There are a lot of things that are different about the way children are treated in Kenya. Almost every day Jeremy and I go “Oh, my god, I can’t look at that” as we watch three-year-olds clamber up a pile of precariously balanced building materials, or two-year-olds in soiled miniature prom dresses holding hands while walking unattended down the road as a truck comes careening over potholes and speed bumps directly at them. I do a double take when I see the children in first grade grasping at their neighbor’s hand which clutches the double-sided razor blade they use to sharpen their snacked-on pencil stubs.
I ran into a friend yesterday who said she was checking on her daughter, just 'cause she recently got Typhoid. When I expressed condolences she seemed aware but unfazed. She assured me it was just because the small ones put so much dirt in their mouths, and they play around the latrines and whatnot, and she assured me her daughter was better already -- as if I needed to be reassured rather than her. I sometimes conjure up the ghost figure of a Manhattanite Jewish mother and imagine what she would say/do if she could get a load of her child doing any one of these things -- or even what I would do if I felt their well-being were actually within the sphere of my responsibility. I think I would never cease saying “no” and/or “stop.” And yet, the children seem to generally be just fine. On a campus of 401 kids, many of whom are under 10, or on the streets of Isinya, or around the rubbish-pile playgrounds, you almost never hear a child crying. They smile up at you from their dirt-castles, run after you calling “wazungu!” like you are a circus train pulling into the station. They seem so… happy. Strange, isn’t it?

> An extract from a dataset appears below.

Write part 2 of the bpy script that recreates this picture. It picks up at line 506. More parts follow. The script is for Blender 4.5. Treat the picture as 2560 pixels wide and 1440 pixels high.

When I was teaching sewing at the orphanage in Kampala I can't tell you how many times I grabed really sharp sizzors from todlers or pulled pins out of the mouth of babies. I was constantly pointing this out to the older kids and adults and even made a speach about not letting the babies play with the sizzors when we gave them to the class at the end of the week. The only explanation I got was that kids are expected to be responsible for themselves and I also thought about all the mothers in the US that go through great lengths to baby proof their houses. Keep it up guys!